## Task to carry out
Print exactly what lies from the line with "Model this scene" down to the line with "from mathutils import Vector, Matrix, noise", counting both of those lines, but not the pictures.
┄┄┄┄┄┄┄┄┄┄┄┄┄┄┄┄┄┄┄┄
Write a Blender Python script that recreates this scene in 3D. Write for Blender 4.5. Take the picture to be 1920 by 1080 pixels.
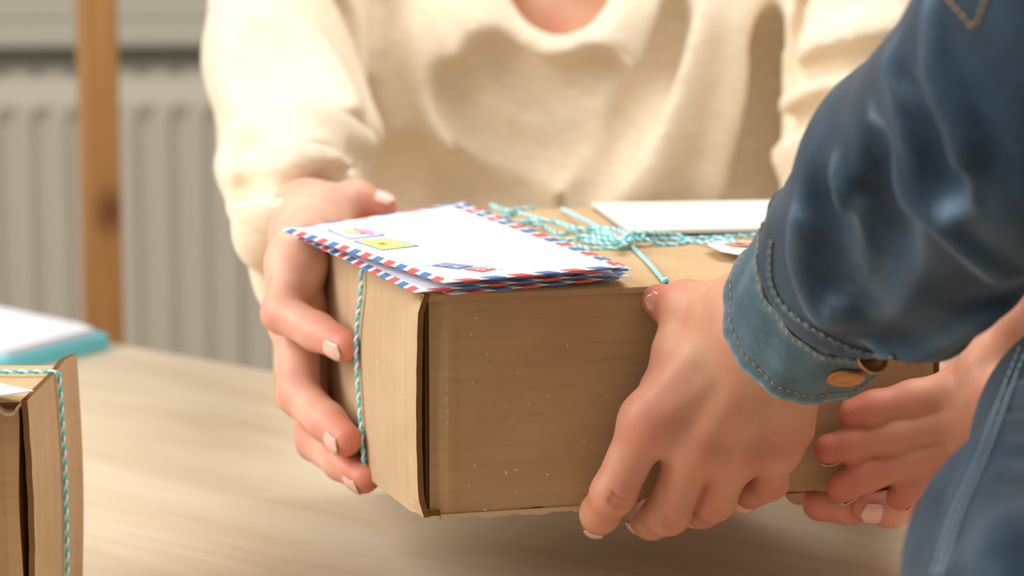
import bpy, math, random
import numpy as np
from mathutils import Vector, Matrix

random.seed(4); rng = np.random.RandomState(4)
for o in list(bpy.data.objects): bpy.data.objects.remove(o, do_unlink=True)
scn = bpy.context.scene
C = scn.collection

# ------------------------------------------------------------------ camera
F_PX = 6000.0; PITCH = math.radians(10); CAM_Z = 1.17
cam_d = bpy.data.cameras.new('camera'); cam = bpy.data.objects.new('camera', cam_d); C.objects.link(cam)
cam.location = (0, 0, CAM_Z); cam.rotation_euler = (math.radians(90) - PITCH, 0, 0)
cam_d.sensor_width = 36; cam_d.lens = F_PX/1920*36; cam_d.clip_start = .05; cam_d.clip_end = 50
cam_d.dof.use_dof = True; cam_d.dof.focus_distance = 1.44; cam_d.dof.aperture_fstop = 8.5
scn.camera = cam

# ------------------------------------------------------------------ world, window light, exposure
W = bpy.data.worlds.new('world'); scn.world = W; W.use_nodes = True
bgn = W.node_tree.nodes['Background']; bgn.inputs[0].default_value = (1.0, .97, .93, 1); bgn.inputs[1].default_value = .56
def area(name, loc, target, size, size_y, power, col):
    d = bpy.data.lights.new(name, 'AREA'); d.shape = 'RECTANGLE'; d.size = size; d.size_y = size_y; d.energy = power; d.color = col
    o = bpy.data.objects.new(name, d); C.objects.link(o); o.location = loc
    o.rotation_euler = (Vector(target)-Vector(loc)).to_track_quat('-Z', 'Y').to_euler(); return o
area('window_light', (-2.0, 1.1, 2.15), (0.05, 1.55, .9), 1.5, 1.5, 65, (1.0, .985, .965))
area('overhead_fill', (.6, 1.8, 2.75), (.1, 1.6, .8), 1.8, 1.4, 36, (1.0, .965, .91))  # added fill from above, brightens the shaded right of the table
scn.view_settings.view_transform = 'Standard'; scn.view_settings.look = 'None'
scn.view_settings.exposure = 0; scn.view_settings.gamma = 1; scn.view_settings.use_curve_mapping = False

# ------------------------------------------------------------------ small helpers
CP, SP = math.cos(PITCH), math.sin(PITCH)
def ray(x, y):
    u = (x-960)/F_PX; v = (540-y)/F_PX
    return np.array([u, CP+v*SP, -SP+v*CP])
CAM = np.array([0, 0, CAM_Z])
def P(x, y, d): return CAM + ray(x, y)*d
def onplane(x, y, o, n):
    r = ray(x, y); return CAM + r*(((o-CAM)@n)/(r@n))
def mesh_obj(name, verts, faces, mats, parent=None, smooth=False, midx=None):
    me = bpy.data.meshes.new(name); me.from_pydata([tuple(map(float, v)) for v in verts], [], faces)
    for m in (mats if isinstance(mats, (list, tuple)) else [mats]): me.materials.append(m)
    if midx is not None: me.polygons.foreach_set('material_index', midx)
    if smooth: me.polygons.foreach_set('use_smooth', [True]*len(me.polygons))
    me.update(); o = bpy.data.objects.new(name, me); C.objects.link(o)
    if parent:
        o.parent = parent
        if parent.get('category') == 'person': o.location = -parent.location
    return o
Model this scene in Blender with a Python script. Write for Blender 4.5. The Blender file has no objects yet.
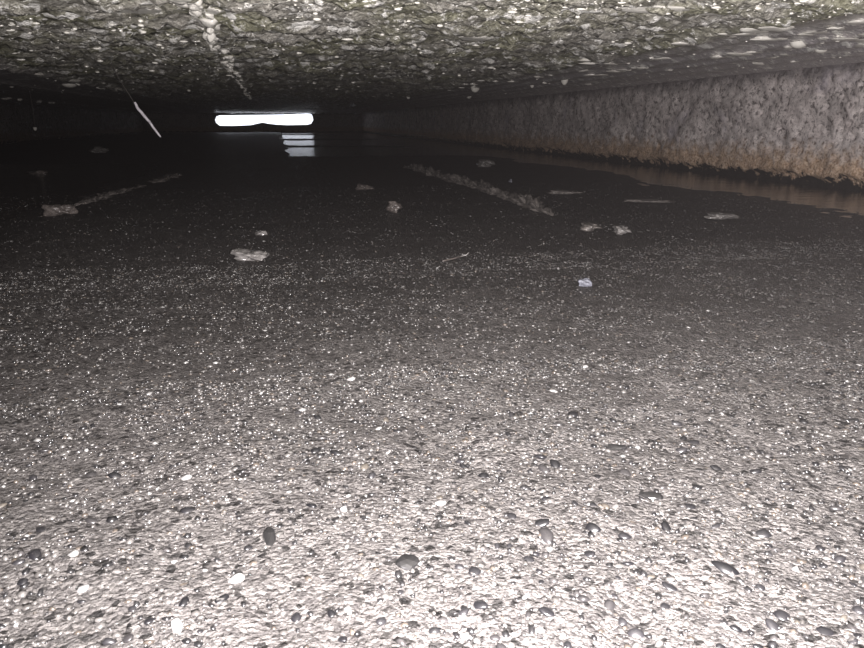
import bpy, bmesh, math, random
import numpy as np
from mathutils import Vector, Matrix, noise as mnoise

# ------------------------------------------------------------------ camera, world, light, exposure
scene = bpy.context.scene
col = scene.collection
CAM_H = 0.216                       # lens height over the drain floor; Y runs down the drain, X to the right
FOCAL_PX = 720.0

cam_data = bpy.data.cameras.new('camera')
cam_data.sensor_width = 36.0
cam_data.lens = 36.0 * FOCAL_PX / 864.0
cam_data.clip_start = 0.01
cam_data.clip_end = 200.0
cam = bpy.data.objects.new('camera', cam_data)
col.objects.link(cam)
cam.matrix_world = Matrix(((0.97839957, 0.05584116, -0.1990378, 0.0),
                           (-0.20672272, 0.26429107, -0.94202757, 0.0),
                           (0.0, 0.96282501, 0.2701259, CAM_H),
                           (0, 0, 0, 1)))
scene.camera = cam

world = bpy.data.worlds.new('overcast_sky')
scene.world = world
world.use_nodes = True
world.node_tree.nodes['Background'].inputs[0].default_value = (0.86, 0.9, 1.0, 1)
world.node_tree.nodes['Background'].inputs[1].default_value = 2.0

# the phone's flash, beside the lens
flash_data = bpy.data.lights.new('camera_flash', 'SPOT')
flash_data.energy = 135.0
flash_data.color = (1.0, 0.94, 0.945)
flash_data.shadow_soft_size = 0.004
flash_data.spot_size = math.radians(150)
flash_data.spot_blend = 1.0
flash = bpy.data.objects.new('camera_flash', flash_data)
col.objects.link(flash)
flash.location = (0.022, -0.006, CAM_H + 0.004)
FLASH_AIM = Vector((0.36, 1.0, -0.22))
flash.rotation_euler = FLASH_AIM.to_track_quat('-Z', 'Y').to_euler()

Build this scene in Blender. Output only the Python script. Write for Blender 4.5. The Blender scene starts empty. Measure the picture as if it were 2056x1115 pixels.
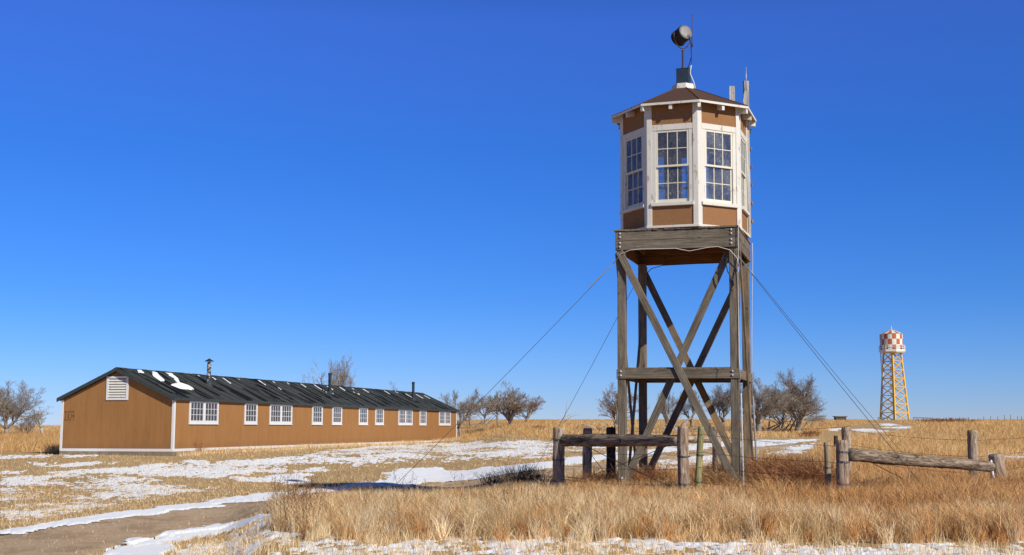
import bpy, bmesh, math, random
import numpy as np
from mathutils import Vector, Matrix, Euler
R = math.radians
sc = bpy.context.scene
col = sc.collection
rng = np.random.default_rng(7)
random.seed(7)

# ------------------------------------------------------------------ camera, sky, sun, exposure
F, EYE = 2475.0, 1.6                      # focal length in pixels of the 2056 px wide photograph, eye height
PITCH = math.atan2(301.0, F)
CP, SP = math.cos(PITCH), math.sin(PITCH)
cd = bpy.data.cameras.new('camera')
cam = bpy.data.objects.new('camera', cd); col.objects.link(cam)
cam.location = (0, 0, EYE); cam.rotation_euler = (math.pi/2+PITCH, 0, 0)
cd.sensor_width = 36; cd.lens = 36*F/2056
cd.clip_start = .1; cd.clip_end = 9000
sc.camera = cam

SUN_AZ, SUN_EL = R(41.5), R(33)             # azimuth from -Y (behind the camera) towards +X
w = bpy.data.worlds.new('World'); sc.world = w; w.use_nodes = True
nt = w.node_tree; nt.nodes.clear()
out = nt.nodes.new('ShaderNodeOutputWorld'); bg = nt.nodes.new('ShaderNodeBackground')
sky = nt.nodes.new('ShaderNodeTexSky'); sky.sky_type = 'NISHITA'; sky.sun_disc = False
sky.sun_elevation = SUN_EL; sky.sun_rotation = math.pi - SUN_AZ
sky.altitude = 1500; sky.air_density = 1.0; sky.dust_density = 0.0; sky.ozone_density = 4.0
hsv = nt.nodes.new('ShaderNodeHueSaturation'); hsv.inputs['Saturation'].default_value = 1.25
gam = nt.nodes.new('ShaderNodeGamma'); gam.inputs['Gamma'].default_value = 1.0
nt.links.new(sky.outputs[0], gam.inputs[0]); nt.links.new(gam.outputs[0], hsv.inputs['Color'])
# polarised, very clear winter sky: the air near the horizon is tinted by elevation
tcw = nt.nodes.new('ShaderNodeTexCoord'); sxyz = nt.nodes.new('ShaderNodeSeparateXYZ'); rmp = nt.nodes.new('ShaderNodeValToRGB'); mxw = nt.nodes.new('ShaderNodeMix')
mxw.data_type = 'RGBA'; mxw.blend_type = 'MULTIPLY'; mxw.inputs[0].default_value = 1
el = rmp.color_ramp.elements
while len(el) < 7: el.new(.5)
for q, (p, c) in zip(el, [(0, (.37, .44, .76)), (.03, (.32, .43, .75)), (.104, (.27, .44, .78)), (.22, (.34, .50, .86)), (.32, (.68, .58, 1.0)), (.45, (.30, .34, .44)), (.8, (.18, .19, .22))]):
    q.position = p; q.color = (*c, 1)
nt.links.new(tcw.outputs['Generated'], sxyz.inputs[0]); nt.links.new(sxyz.outputs[2], rmp.inputs[0])
nt.links.new(hsv.outputs[0], mxw.inputs[6]); nt.links.new(rmp.outputs[0], mxw.inputs[7]); nt.links.new(mxw.outputs[2], bg.inputs[0]); bg.inputs[1].default_value = 0.15
nt.links.new(bg.outputs[0], out.inputs[0])
sd = bpy.data.lights.new('sun', 'SUN'); sd.energy = 5.0; sd.angle = R(.53); sd.color = (1, .945, .83)
sun = bpy.data.objects.new('sun', sd); col.objects.link(sun)
sv = Vector((math.sin(SUN_AZ)*math.cos(SUN_EL), -math.cos(SUN_AZ)*math.cos(SUN_EL), math.sin(SUN_EL)))
sun.rotation_euler = sv.to_track_quat('Z', 'Y').to_euler()
sc.view_settings.view_transform = 'Standard'; sc.view_settings.look = 'None'
sc.view_settings.exposure = 0; sc.view_settings.gamma = 1
sc.cycles.max_bounces = 6; sc.cycles.transparent_max_bounces = 16

# ------------------------------------------------------------------ helpers: noise, terrain, survey
def _h(ix, iy, s):
    n = (ix.astype(np.int64)*374761393 + iy.astype(np.int64)*668265263 + s*974634777) & 0xffffffff
    n = ((n ^ (n >> 13))*1274126177) & 0xffffffff
    return ((n ^ (n >> 16)) & 0xffff)/65535.0
def vnoise(x, y, s=0):
    x = np.asarray(x, float); y = np.asarray(y, float)
    ix, iy = np.floor(x), np.floor(y); fx, fy = x-ix, y-iy
    fx = fx*fx*(3-2*fx); fy = fy*fy*(3-2*fy)
    a, b = _h(ix, iy, s), _h(ix+1, iy, s); c, d = _h(ix, iy+1, s), _h(ix+1, iy+1, s)
    return (a*(1-fx)+b*fx)*(1-fy)+(c*(1-fx)+d*fx)*fy
def fbm(x, y, s=0, o=4):
    t, a, n = 0, 1, 0
    for i in range(o):
        t = t+a*vnoise(np.asarray(x)*2**i, np.asarray(y)*2**i, s+i*17); n += a; a *= .5
    return t/n
KL = ([-500, 0, 5, 20, 30, 44, 52, 60, 100, 130, 200, 300, 6000], [0, 0, -.3, -.35, -.45, -.42, -.1, .28, .46, .8, 1.35, 1.5, 1.5])
KM = ([-500, 0, 27, 33, 44, 52, 60, 100, 112, 125, 150, 200, 300, 6000], [0, 0, 0, -.42, -.5, -.15, .28, .42, .95, 1.35, 2.1, 2.75, 2.9, 2.9])
KC = ([-500, 0, 32, 60, 100, 112, 125, 150, 200, 300, 6000], [0, 0, 0, .30, .42, .95, 1.35, 2.1, 2.75, 2.9, 2.9])
KR = ([-500, 0, 34, 60, 75, 90, 100, 130, 200, 266, 290, 6000], [0, 0, .02, .35, .6, 1.1, 1.42, 1.98, 2.62, 3.25, 3.3, 3.3])
def _prof(K, Y):
    t = 0
    for k in (.92, .96, 1., 1.04, 1.08): t = t+np.interp(Y*k, K[0], K[1])
    return t/5
def zg(X, Y):
    X = np.asarray(X, float); Y = np.asarray(Y, float)
    t = X/np.maximum(Y, 8)
    ss = lambda a, b: (lambda q: q*q*(3-2*q))(np.clip((t-a)/(b-a), 0, 1))
    a, b = ss(-.37, -.27), ss(-.043, .0)
    near = np.clip((62-Y)/6, 0, 1)                      # the yard lies lower than the grassy bank with the tower
    m, e = ss(-.235, -.19)*near, ss(-.06, .03)
    a = np.where(near > 0, a*(1-near)+m*near, a); b = b*(1-near)+e*near
    z = _prof(KL, Y)*(1-a)+a*((1-b)*(_prof(KC, Y)*(1-near)+_prof(KM, Y)*near)+b*_prof(KR, Y))
    far = np.clip((Y-100)/80, 0, 1)
    return z+(fbm(X*.35, Y*.35, 3, 3)-.5)*.09*(1-far)+(fbm(X*.06, Y*.06, 9, 3)-.5)*.30*far
def ray(u, v):
    a = (u-1028)/F; b = (557.5-v)/F
    return (a, CP-b*SP, SP+b*CP)
def G(u, v):
    """point of the terrain seen along a survey direction of the photograph"""
    d = ray(u, v); Y = np.concatenate([np.linspace(5, 60, 1500), np.linspace(60, 400, 3000)])
    k = Y/d[1]; z = EYE+d[2]*k; X = d[0]*k
    q = np.nonzero(z < zg(X, Y))[0]; i = q[0] if len(q) else len(Y)-1
    return (float(X[i]), float(Y[i]))
def at(u, v, Y):
    d = ray(u, v); k = Y/d[1]
    return Vector((d[0]*k, Y, EYE+d[2]*k))
def inpoly(x, y, P):
    r = np.zeros(x.shape, bool); n = len(P)
    for i in range(n):
        x1, y1 = P[i]; x2, y2 = P[(i+1) % n]
        c = ((y1 > y) != (y2 > y))
        with np.errstate(divide='ignore', invalid='ignore'):
            r ^= c & (x < (x2-x1)*(y-y1)/((y2-y1) if y2 != y1 else 1e-9)+x1)
    return r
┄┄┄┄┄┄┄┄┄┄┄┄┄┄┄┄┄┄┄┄
## Full solution
Model this scene in Blender with a Python script. Write for Blender 4.5. The Blender file has no objects yet.
import bpy, bmesh, math, random
import numpy as np
from mathutils import Vector, Matrix, noise as mnoise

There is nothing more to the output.